Construction Adani

Published on April 3rd, 2017


Gautam Adani’s Global Container Port Ambitions Begins to Take Shape

The global strategy of Adani Ports and Special Economic Zone Ltd (APSEZ), the port operating unit of Adani Group, is slowly taking shape with the signing of a memorandum of understanding (MoU) with a Malaysian firm on Monday to start feasibility study on building a greenfield multi-purpose port, potentially as a container transhipment hub, at Carey Island in Malaysia’s Selangor state, as an extension of Port Klang.

The move comes as APSEZ is progressing fast with the construction of a greenfield container transhipment port on India’s southern-most tip at Vizhinjam near Thiruvananthapuram in Kerala with a capacity to handle 3 million TEUs in three phases, starting with One million TEUs in Phase 1.

While Vizhinjam is being developed to wean away containers, mostly originating from and destined for India’s southern region and currently transhipped through Colombo Port entailing extra time and costs for Indian shippers, the Corey Island Port Project as an extension of Port Klang which is ranked No 11 among the world’s top container ports, could be the perfect foil for billionaire Gautam Adani’s global ambitions in container port business.

India’s shippers also rely on Port Klang to send and receive containers.
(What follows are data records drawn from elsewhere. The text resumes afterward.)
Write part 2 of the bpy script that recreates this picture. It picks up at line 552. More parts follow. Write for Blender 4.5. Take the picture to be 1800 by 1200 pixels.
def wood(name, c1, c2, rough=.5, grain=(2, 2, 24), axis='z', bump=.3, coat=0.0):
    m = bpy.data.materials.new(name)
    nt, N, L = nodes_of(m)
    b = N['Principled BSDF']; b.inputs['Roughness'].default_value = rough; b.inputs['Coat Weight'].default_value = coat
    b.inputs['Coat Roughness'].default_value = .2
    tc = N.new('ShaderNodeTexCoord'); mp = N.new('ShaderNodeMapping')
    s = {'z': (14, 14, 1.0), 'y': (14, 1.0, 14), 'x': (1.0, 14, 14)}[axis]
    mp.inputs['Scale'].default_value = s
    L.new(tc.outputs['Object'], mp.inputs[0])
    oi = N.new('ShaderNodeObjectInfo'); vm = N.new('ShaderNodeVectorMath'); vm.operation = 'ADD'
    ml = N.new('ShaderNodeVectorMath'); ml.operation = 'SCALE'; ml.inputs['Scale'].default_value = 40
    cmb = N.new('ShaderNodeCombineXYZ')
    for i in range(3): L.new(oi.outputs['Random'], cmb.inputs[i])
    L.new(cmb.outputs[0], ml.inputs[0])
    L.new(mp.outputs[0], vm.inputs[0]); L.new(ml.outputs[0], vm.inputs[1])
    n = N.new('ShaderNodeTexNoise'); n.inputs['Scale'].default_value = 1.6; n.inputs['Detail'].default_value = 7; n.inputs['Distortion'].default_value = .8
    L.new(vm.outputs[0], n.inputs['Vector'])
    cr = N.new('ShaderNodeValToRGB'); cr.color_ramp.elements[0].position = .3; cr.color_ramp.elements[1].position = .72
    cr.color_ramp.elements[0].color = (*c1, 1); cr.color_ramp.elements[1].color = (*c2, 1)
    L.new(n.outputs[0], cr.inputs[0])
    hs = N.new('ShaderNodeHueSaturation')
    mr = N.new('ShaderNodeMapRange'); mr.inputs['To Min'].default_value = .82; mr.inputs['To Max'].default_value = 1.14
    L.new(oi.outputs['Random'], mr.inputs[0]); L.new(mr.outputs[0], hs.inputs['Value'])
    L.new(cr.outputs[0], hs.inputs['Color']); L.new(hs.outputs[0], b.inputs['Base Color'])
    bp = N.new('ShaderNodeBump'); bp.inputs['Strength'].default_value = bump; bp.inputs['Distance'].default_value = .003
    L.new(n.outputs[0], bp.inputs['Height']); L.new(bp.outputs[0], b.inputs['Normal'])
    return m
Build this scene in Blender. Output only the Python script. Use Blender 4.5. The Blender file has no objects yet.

Both Vizhinjam in Kerala and Selangor where Port Klang is located, lie on the international east-west trade route which account for 80 per cent share of India’s current container transhipment cargo and most of East Asia’s trade with Europe. Top container carries such as Maersk Line, MSC and CMA-CGM ply on this route.

“Our strategy is to look at Bangladesh, Myanmar, South East Asia, Indonesia, Malaysia region where we can tie-up with our ports in India. For transhipment, I’ll make a hub in South East Asia and then give an option to lines to use Vizhinjam as well. So, if container lines want to go from China to Europe, you can use Vizhinjam and/or you can use the port in South East Asia. That is how we are looking at it. When we go international, it has to link somehow to our ports in India, it should not stand alone,” Karan Adani, son of Gautam Adani, told this reporter while outlining APSEZ’s global strategy after taking over as the chief executive officer of APSEZ last year.

“It may not make sense for us to go and buy a port in the United States or in northern Europe. Because, the advantage of having ports in India is to make these ports as hubs. I may not be able to do that going into US or north Europe,” Karan Adani said at the time.

Deep draft and minimum deviation from the main sailing route are key determinants for building a container transhipment hub. The hourly cost of a 15,000 TEU-capacity vessel is about $16,000.
Colombo is only an hour’s deviation (19 nautical miles) from the bust Suez route. Vizhinjam has a natural draft of 18.2 metres and is 10 nautical miles from the main shipping lane and the deviation takes 0.02 days.

Besides, Vizhinjam can tap into the cabotage relaxation granted by the shipping ministry in March 2016 for transportation of export-import (EXIM) loaded and empty containers on foreign containers ships on local routes for aggregation of containers to facilitate/promote transhipment.

The container port seeking cabotage relaxation for transshipment port will have to achieve transshipment of 50% or more of the EXIM and empty containers handled in the first year, according to the cabotage relaxation policy finalized by the shipping ministry on 7 March 2016.

“New transshipment ports will have a gestation period of one year and shall have to achieve the stipulated transshipment traffic of 50% of the container traffic handled in the second year. If the container port is able to achieve transshipment traffic of 50% of the containers handled, the cabotage relaxation for such container port will continue.
Inability of the port to transship at least 50% of the containers handled in a year shall result in revocation of the relaxation. The port whose relaxation is revoked shall not be considered for cabotage relaxation for the next three years,” the ministry said.

The MoU for undertaking the feasibility study on developing a mega container handling port on Carey Island was signed between APSEZ and MMC Port Holdings Sdn Bhd, a wholly-owned unit of MMC Corporation Berhad (MMC), one of Malaysia’s top utilities and infrastructure group with diversified businesses ranging from ports and logistics, energy and utilities and engineering and construction.

APSEZ also signed a second MoU with MMC Port Holdings and Sime Darby Property Berhad to study the feasibility of developing an integrated maritime city on Carey Island to support the proposed new port.

Both the MoUs were signed in the presence of visiting Malaysian prime minister Najib Razak in New Delhi on Monday.

APSEZ is India’s biggest private port developer, running facilities at Mundra, Hazira, Dahej, Kandla, Mormugao, Visakhapatnam, Kattupalli and Dhamra. It will soon start operations of a container terminal in Kamarajar port.